Thibon, en realidad, no hacía más que describir, en su excurso desiderativo, el estado social general del llamado «Antiguo Régimen». El poder financiero, con la herramienta del crédito, es el que ha realizado esa formidable transformación (di)social del orden económico tradicional hacia ese otro de corte capitalista que hoy todos conocemos. No afirmamos que ese antiguo orden económico no llevara adjunto un determinado sistema financiero, pero sí que éste ha pasado de ser un mero elemento auxiliar y secundario, a convertirse en la pieza esencial de todo el «nuevo sistema», en el sentido concreto de que hoy día casi nadie podría llevar una vida social sin esa cosa a la que se le llama dinero, y que, en definitiva, está en la base para un efectivo ejercicio de cualquier «derecho» o «libertad» que se precie de tal. Lo vio claramente el gran sacerdote J. Meinvielle en su Concepción católica de la Economía (1936): «La finanza, que debía ocupar el último lugar [en el orden económico] como un puro medio, obtiene el primero de fin regulador».  Por ello, el Mayor Douglas insistía –entre otras medidas– en la provisión a la población de un dividendo como solución lógica actual para la recuperación de su antigua independencia económica (verdadero voto financiero-social, frente al falso e inútil voto electoral).

Así lo decía en un discurso suyo ante el Rey de Noruega y otras autoridades en Febrero de 1935: «Creemos que la mayor parte de las necesidades urgentes del momento podrían ser satisfechas por medio de lo que llamamos un Dividendo Nacional.
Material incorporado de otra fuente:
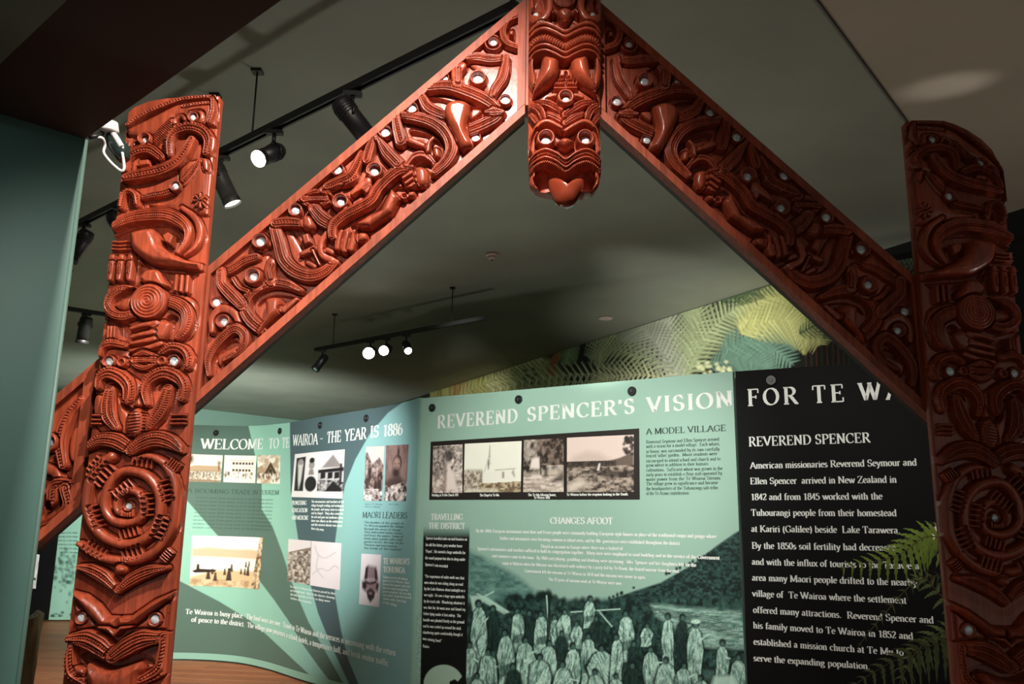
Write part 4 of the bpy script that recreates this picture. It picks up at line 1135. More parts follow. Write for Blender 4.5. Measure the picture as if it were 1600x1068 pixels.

Éste se proporcionaría mediante la creación de nuevo dinero –exactamente a través de los mismos métodos que ahora son usados por el sistema bancario para crear nuevo dinero– y su distribución como poder adquisitivo a toda la población. Permítaseme subrayar el hecho de que esto no es recolección-por-impuestos, pues, en mi opinión, la reducción de impuestos –la muy rápida y drástica reducción de impuestos– constituye algo vitalmente importante. La distribución por vía de dividendos de un cierto porcentaje de poder adquisitivo, suficiente de todos modos para conseguir un cierto estándar de dignidad, de salud y de decencia, constituye el primer desiderátum de la situación». Medida, pues, que no debe ligarse con la de la «renta básica» o similares, funcionales al sistema capitalista.